The other big reason is the price of soybeans and soybean oil, the primary feedstock used to produce biodiesel in America. Even with petroleum diesel selling at even higher prices than gasoline--hovering around $5 a gallon where I live on Long Island, in New York--soybean biodiesel is still even more expensive.
And that, says Dr. Mark Cooper, research director for the Consumer Federation of America, has a lot to do with speculation.
Many news reports in mainstream media keep quoting industry experts who deny that speculation has driven up the price of commodities including crude oil, corn and soybeans, but the fact is that they have no real evidence to prove their assertion. In testimony two months ago to the Senate Commerce Committee, Cooper pointed out that much of the trading in oil and commodities now takes place outside of regulated exchanges. Therefore, we really don't have the information we need to know who is trading and how much they are trading because these transactions are hidden from public view. That's why there's such disagreement about the role of speculation in driving up these prices.

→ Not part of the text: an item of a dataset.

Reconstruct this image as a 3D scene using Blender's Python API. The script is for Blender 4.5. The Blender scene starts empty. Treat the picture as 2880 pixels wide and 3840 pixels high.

But we do know that people like biodiesel producers--who actually want to use the physical commodities to make something real--have been priced out of the market. "Public policy has made speculation much more attractive than investment in genuinely productive enterprise," concludes Cooper.
His prescription is "vigorously enforced registering and reporting requirements(that) will chase the bad actors out of the commodity markets" and "margin and tax policies (that) will direct capital out of speculation and into productive long term uses."
That sounds eminently sensible, but will Congress listen and the President sign corrective legislation?
Seems to me we'll have to wait until we have a new President and a new Congress.